しかし、この注意書きは真意を伝えきれていない。一番言いたいのは、F に g として以下の3つの関数を代入した時の挙動だ: a) (λn. 0)
CZ と略記, b) λn. n
ID と略記, c) λn. PLUS n 1
SUCC と略記:
- CZ を代入すると g 1 が 0 の場合なので、F CZ k = k
- ゆえに F CZ = ID
- ID を代入すると g 1 が 0 でないので、 F ID k = SUCC k
- ゆえに F ID = SUCC
- SUCC を代入すると g 1 が 0 でないので、F SUCC k = SUCC SUCC k
- ゆえに F SUCC = SUCC SUCC
これを図示するとこうなる:
CZ --(F適用)--> ID --(F適用)--> SUCC --(F適用)--> SUCC SUCC ...

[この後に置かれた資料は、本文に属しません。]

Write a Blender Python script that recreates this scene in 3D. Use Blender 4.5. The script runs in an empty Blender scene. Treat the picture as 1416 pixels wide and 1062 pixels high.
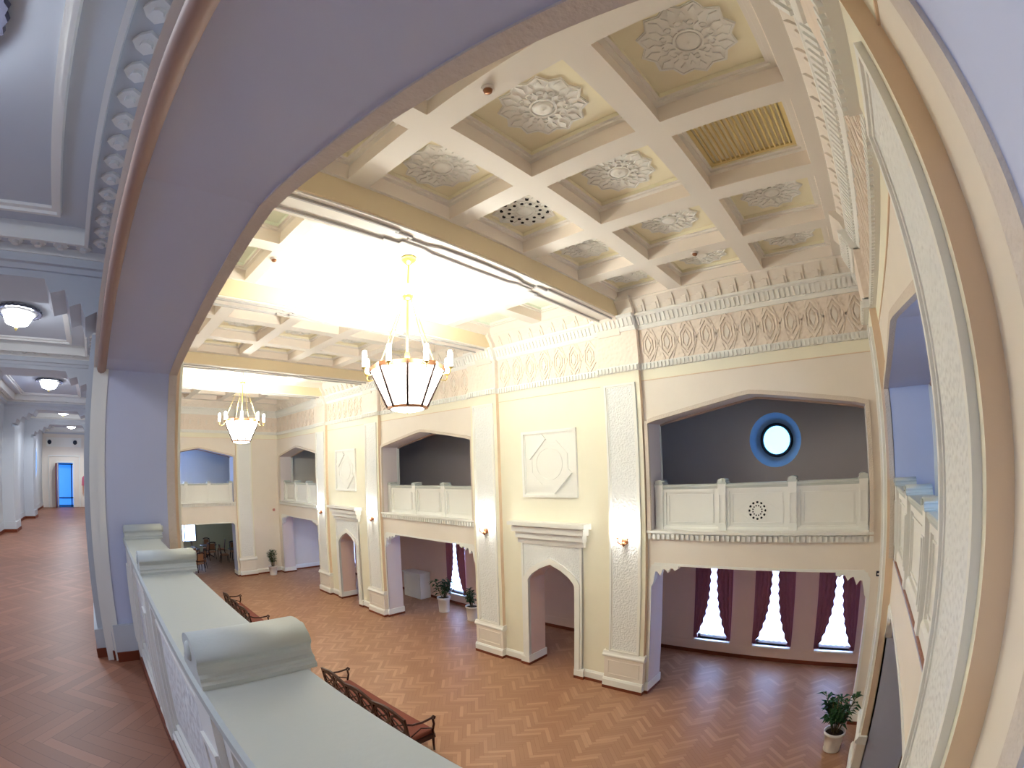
import bpy, bmesh, math, random
from mathutils import Vector, Matrix
from mathutils.geometry import tessellate_polygon
random.seed(7)
PI = math.pi
S = bpy.context.scene
COL = S.collection

# ------------------------------------------------------------------ materials
def s2l(c):
    return tuple(((v/255)/12.92 if v/255 <= .04045 else ((v/255+.055)/1.055)**2.4) for v in c)

def mat(name, rgb, rough=.55, metal=0., emit=None, estr=0., bump=None, var=.0, spec=.3):
    m = bpy.data.materials.new(name); m.use_nodes = True
    nt = m.node_tree; b = nt.nodes['Principled BSDF']
    c = s2l(rgb) + (1,)
    b.inputs['Base Color'].default_value = c
    b.inputs['Roughness'].default_value = rough
    b.inputs['Metallic'].default_value = metal
    b.inputs['Specular IOR Level'].default_value = spec
    if emit:
        b.inputs['Emission Color'].default_value = s2l(emit) + (1,)
        b.inputs['Emission Strength'].default_value = estr
    if bump or var:
        tc = nt.nodes.new('ShaderNodeTexCoord')
    if var:
        n = nt.nodes.new('ShaderNodeTexNoise'); n.inputs['Scale'].default_value = 2.3; n.inputs['Detail'].default_value = 4
        r = nt.nodes.new('ShaderNodeMapRange'); r.inputs['To Min'].default_value = 1-var; r.inputs['To Max'].default_value = 1+var*.4
        mx = nt.nodes.new('ShaderNodeMix'); mx.data_type = 'RGBA'; mx.blend_type = 'MULTIPLY'; mx.inputs['Factor'].default_value = 1
        nt.links.new(tc.outputs['Object'], n.inputs['Vector']); nt.links.new(n.outputs['Fac'], r.inputs['Value'])
        mx.inputs['A'].default_value = c; nt.links.new(r.outputs['Result'], mx.inputs['B'])
        nt.links.new(mx.outputs['Result'], b.inputs['Base Color'])
    if bump:
        kind, scale, strength, dist = bump
        if kind == 'noise':
            t = nt.nodes.new('ShaderNodeTexNoise'); t.inputs['Detail'].default_value = 3; o = t.outputs['Fac']
        elif kind == 'voro':
            t = nt.nodes.new('ShaderNodeTexVoronoi'); t.feature = 'DISTANCE_TO_EDGE'; o = t.outputs['Distance']
        else:
            t = nt.nodes.new('ShaderNodeTexVoronoi'); t.feature = 'SMOOTH_F1'; o = t.outputs['Distance']
        t.inputs['Scale'].default_value = scale
        nt.links.new(tc.outputs['Object'], t.inputs['Vector'])
        bp = nt.nodes.new('ShaderNodeBump'); bp.inputs['Strength'].default_value = strength; bp.inputs['Distance'].default_value = dist
        nt.links.new(o, bp.inputs['Height']); nt.links.new(bp.outputs['Normal'], b.inputs['Normal'])
    return m

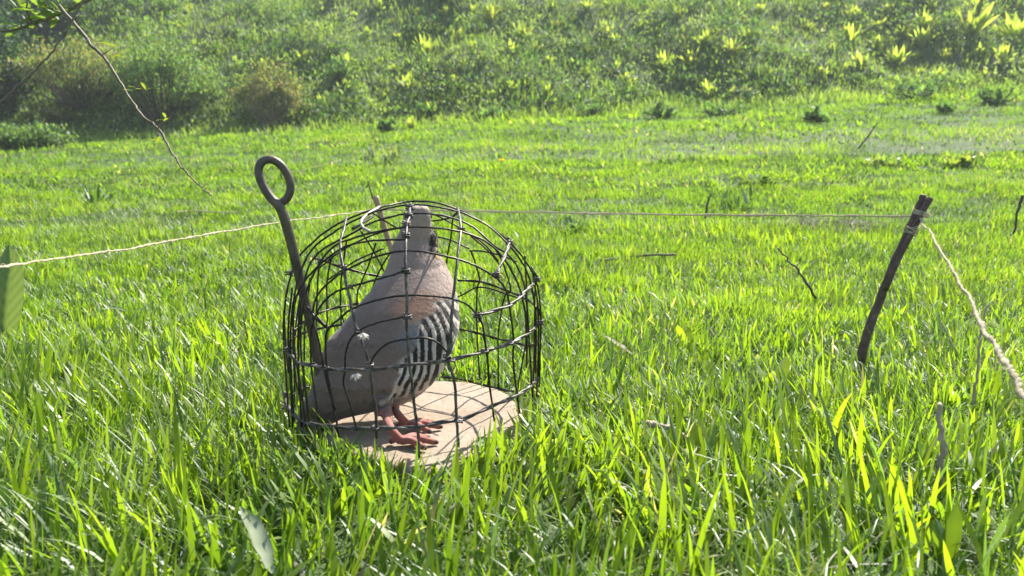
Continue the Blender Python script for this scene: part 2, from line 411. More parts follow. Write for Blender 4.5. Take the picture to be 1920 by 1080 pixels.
# ------------------------------------------------------------------ rosettes on the hillside
def rosette(seed, n):
    r = random.Random(seed); V, F, CO = [], [], []
    for i in range(n):
        a = r.uniform(0, 6.28); L_ = r.uniform(.6, 1.0); tilt = r.uniform(.08, .75); cv = r.uniform(.1, .7)
        P = [np.zeros(3)]; th = tilt
        for k in range(4):
            P.append(P[-1] + np.array([math.cos(a) * math.sin(th), math.sin(a) * math.sin(th), math.cos(th)]) * L_ / 4); th += cv / 4
        c = np.array([.24, .32, .075]) * r.uniform(.7, 1.2) + np.array([.04, 0, 0]) * r.random()
        leaf_mesh(np.array(P) + np.array([math.cos(a), math.sin(a), 0]) * .06, r.uniform(.15, .24), c, V, F, CO, .3, up=(math.cos(a) * .6, math.sin(a) * .6, .5))
    return colored('rosette', V, F, CO)
ROS = [rosette(s, n) for s, n in ((1, 16), (2, 20), (3, 14), (4, 26), (5, 18), (6, 30))]
ROS_PX = [(710,8,20),(785,20,14),(888,12,22),(920,28,30),(940,14,18),(823,56,17),(850,62,25),(800,92,38),(983,65,38),(1002,50,16),(958,92,32),(1100,12,26),(1132,58,34),(1200,44,18),(1270,22,20),
 (903,108,20),(807,118,22),(740,126,18),(867,122,22),(1027,112,22),(1065,110,18),(767,158,34),(853,147,22),(958,163,26),(1023,176,30),(717,176,22),(815,202,30),(712,198,16),(907,212,24),(775,234,24),
 (1153,128,30),(1180,150,30),(1187,168,15),(1247,121,34),(1263,133,18),(1153,76,22),(1177,94,17),(647,116,26),(650,153,26),(1325,76,32),(1372,92,36),(1402,68,24),(1297,112,40),(1310,118,20),
 (1367,12,22),(1547,14,18),(1598,24,30),(1730,48,32),(1817,50,52),(1907,62,52),(1888,78,17),(1593,68,32),(1647,82,30),(1678,110,36),(1613,122,34),(1878,110,30),(1730,76,34),(1830,14,36),(1908,10,26),
 (1328,172,32),(1347,139,14),(1425,16,20),(1387,36,14),(1513,50,22),(610,192,32),(543,223,26),(443,120,22),(567,106,26),(493,122,28),(333,48,17),(353,18,22),(413,100,14),(690,62,20),(745,70,18),(1075,35,16),(1455,60,18),(1500,110,16),(1560,90,16),(1770,105,22),(1845,140,18),(1240,60,18),(1100,95,16)]
_r = random.Random(8)
for _ in range(400):
    _p = (_r.randint(640, 1915), _r.randint(6, 195), _r.randint(13, 24))
    if _p[1] < 200 - (_p[0] - 640) * .03 and all(math.hypot(_p[0] - q[0], (_p[1] - q[1]) * 1.3) > 34 for q in ROS_PX) and len(ROS_PX) < 122: ROS_PX.append(_p)
ORD = 'first second third fourth fifth sixth seventh eighth ninth tenth eleventh twelfth thirteenth fourteenth fifteenth sixteenth seventeenth eighteenth nineteenth twentieth twenty-first twenty-second twenty-third twenty-fourth twenty-fifth twenty-sixth twenty-seventh twenty-eighth twenty-ninth thirtieth thirty-first thirty-second thirty-third thirty-fourth thirty-fifth'.split()
ROW = ['topmost row', 'second row from top', 'middle row', 'second row from bottom', 'lowest row']
row_of = lambda py: 0 if py < 31 else 1 if py < 72 else 2 if py < 113 else 3 if py < 155 else 4
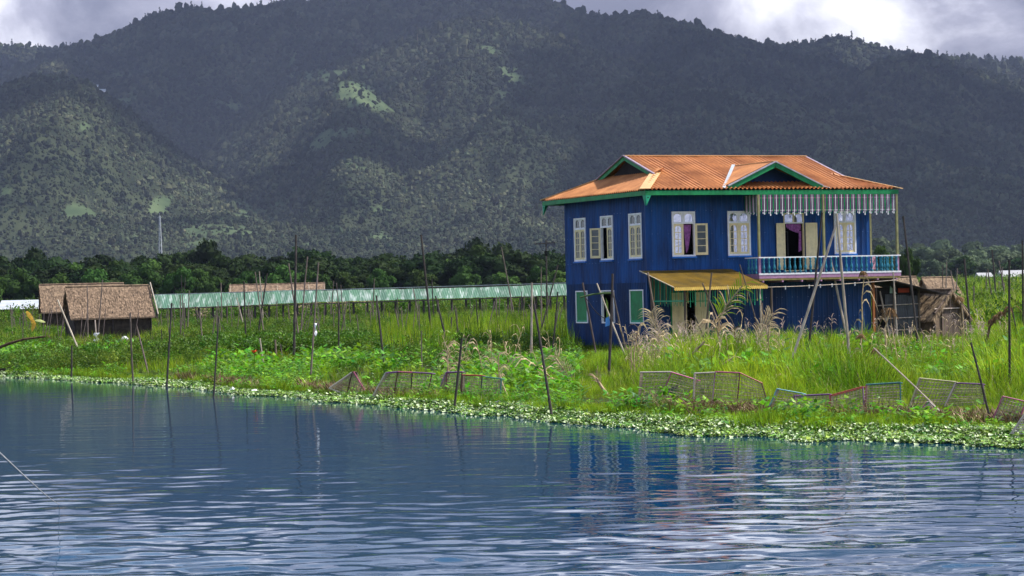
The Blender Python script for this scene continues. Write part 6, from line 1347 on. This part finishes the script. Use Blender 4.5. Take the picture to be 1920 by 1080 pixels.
def flower(label, px, py, Y, col, r, kind, n=7, stem=30):
    c = Vector(at(px, py, Y)); b = Vector(at(px-1, py+stem, Y)); root = empty('flower', tuple(b), 0, label, 'flower'); mb = MB(); mb.tube([(0, 0, -.2), c-b], 0.012, GRASSD, 5); mb.build('stem', root); mb = MB(); m = mat(kind, col, 0.6, var=0.2)
    for i in range(n): a = i*6.28/n; q = c-b; mb.blade(q, q + Vector((math.cos(a)*r, math.sin(a)*r, r*random.uniform(0.2, 0.9))), r*0.6, m, 0.4, 3)
    mb.build('petals', root)
flower('orange red canna flower among the bright leaves', 477, 662, 72, (0.75, 0.12, 0.03), 0.12, 'orange_petal', stem=40); flower('small orange flower in the bushes near the hut', 196, 663, 95, (0.8, 0.3, 0.03), 0.1, 'marigold_petal', stem=10)
flower('lilac water hyacinth flower at the weed edge', 932, 756, 53.3, (0.62, 0.50, 0.80), 0.09, 'lilac_petal', stem=12)
def lump_thing(name, label, cat, px, py, w, h, m, Y=None):
    g_ = ground(px, py, 0.02); Y = g_[1]; a = w/F*Y/2; b_ = h/F*Y; mb = MB(); vv = []
    for i in range(5):
        for j in range(8): k = (0.8 + 0.4*random.random()); vv.append((a*k*math.sin(math.pi*(i+.3)/4.6)*math.cos(j*.785), a*.7*k*math.sin(math.pi*(i+.3)/4.6)*math.sin(j*.785), b_*(1 - i/4)*k))
    mb.add(vv, [(i*8+j, (i+1)*8+j, (i+1)*8+(j+1) % 8, i*8+(j+1) % 8) for i in range(4) for j in range(8)] + [tuple(range(8))], m); tag(mb.build(name, loc=tuple(g_)), label, cat)
lump_thing('plastic_bag', 'white scrap of plastic floating left of the white bag', 'bag', 436, 735, 9, 9, WHITEP); lump_thing('plastic_bag', 'crumpled white bag at the water edge among the floating weed', 'bag', 478, 737, 13, 7, WHITEP)
lump_thing('plastic_bag', 'white plastic sheet scrap by the wall of the nearer thatched hut', 'bag', 234, 640, 14, 9, WHITEP)
# dark punt at the left edge
p = ground(-38, 707, 0.0); pt = empty('wooden_punt', (p[0], p[1]+0.4, 0), R(8), 'dark wooden punt whose end shows at the left edge of the bank', 'boat'); mb = MB(); vv = []
for i in range(9):
    t_ = -1 + 2*i/8; w_ = 0.42*(1 - abs(t_)**3*0.7); zt = 0.26 + 0.16*abs(t_)**3; zb_ = -0.08 + 0.26*abs(t_)**4; vv += [(t_*1.35, -w_, zt), (t_*1.35, -w_*0.6, zb_), (t_*1.35, w_*0.6, zb_), (t_*1.35, w_, zt), (t_*1.35, w_*0.9, zt), (t_*1.35, w_*0.52, zb_+.04), (t_*1.35, -w_*0.52, zb_+.04), (t_*1.35, -w_*0.9, zt)]
mb.add(vv, [(8*i+j, 8*i+8+j, 8*i+8+(j+1) % 8, 8*i+(j+1) % 8) for i in range(8) for j in range(8)] + [tuple(range(8)), tuple(64+j for j in reversed(range(8)))], DWOOD); mb.build('hull', pt)
mb = MB(); mb.box((-.12, -.38, .22), (.12, .38, .25), WOOD); mb.build('seat', pt)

よって CZ に F を n 回適用する関数 λn. n F CZ
は SUCC を n-1 回 適用することと同値である。0 に SUCC を n-1 回適用するのが PRED であるから結局、
PRED := λn. n F CZ 0
となり導かれた。
実装 B の再発明
以上の事を逆から考えてみよう。
僕らは n という「n 回適用するツール」が手元にある。これをつかって「n-1 回適用するツール」である 数 n-1 を何とか作りたい。そのためには、「n回適用するけど そのうちの 1回は適用を免除される機構」があればよさそうだ。つまり、最初の 1 回目の適用では何もしない = ID
であり、それ以降の 適用では SUCC
になるような、擬似SUCC とでもいうべき関数を構成できれば、PRED の実装として望ましそうだ
PRED候補 := λn. n 擬SUCC 0
ただ、これは 擬SUCC の挙動は状態を持つので、うまく行かなさそうだ。そこで、クロージャっぽくこうする
PRED := λn. n F A 0
n F A
でひとまとまりで、擬SUCC を n回適用する関数を作ろうという方針だ。 A はフラグのようなもので 1 回目の適用のみ ID に化けさせるために使う。こうすると、n F A
は FFFFF.....FA
となり、これが SSSSS....S ID
となるというながれ。
よって探すべきは以下の性質をもつ A, F の組みあわせだ
F A = ID
F ID = SUCC
F SUCC = SUCC SUCC
ID, SUCC ともに number->number
な関数であることに注意しよう。であれば、A も同じ型にしよう。また、F は入力に応じて「SUCC を 0,1,2 回適用する関数」を返す。 ID に 1 を割り振り、SUCC に 2 を割り振り、A に 0 を割り当てるような関数はなんだろうか?という考え方をすると ID 1 = 1, SUCC 1 = 2, A 1 = 0
というような「1 に適用する」という発想が出てくるはずだ。ということで、F, A の実装を見つけた。 A := λn. 0
F := λg. (g 1) SUCC
だ。
以上より、PRED を以下のようにできるはずだ。
PRED := λn. n (λg. (g 1) SUCC) (λu. 0) 0
コードで確かめる。
const ZERO = f => x => x;
const SUCC = n => f => x => f(n(f)(x));
const PRED = n => n(g => g(SUCC(ZERO))(SUCC))(() => ZERO)(ZERO);
// [0, 1, ...9] --> [0, 0, 1, 2, ..., 8]
const numbers = [ZERO];
[...Array(9).keys()].forEach(() => numbers.push(SUCC(numbers[numbers.length - 1])));
const display = f => f(n => n + 1)(0);
console.log(numbers.map(n => display(PRED(n)))); // -> [0, 0, 1, 2, ..., 8]
実装A の納得の仕方
実装A は以下: PRED := λnfx. n (λgh. h (g f)) (λu. x) ID
日本語に読み直すと、 「n 回 const x
に λgh. h (g f)
を適用する関数 を ID に適用すると pred になる」と読めるので、実装B と基本的に構造が同じであることがわかる。
つまり、λu. x
に λgh. h (g f)
を何回か適用すると最初の 1回だけ適用が免除されて、残りの n-1 回は通常の適用、即ち f を適用するのと同じようにふるまうはずだ、と考えられる。
そこで、やってみる。
- 1回目の適用
(λgh. h (g f)) (λu. x) = λh. h x
- 2回目の適用
(λgh. h (g f)) (λh. h x) = λh. h (f x)
- 3回目の適用
(λgh. h (g f)) (λh. h (f x)) = λh. h (f (f x))
よって予想通り、λu. x
に (λgh. h (g f))
を適用していく過程は:
λu. x
--> λh. h x
--> λh. h (f x)
--> λh. h (f (f x))
-->
よって、 PRED = λnfx. (λh. h (f (f f(...(f x)) ID = λnfx. f(f(f(...f(x)))))
となり、PRED の定義である「x に f を n-1 回適用する関数」が得られた。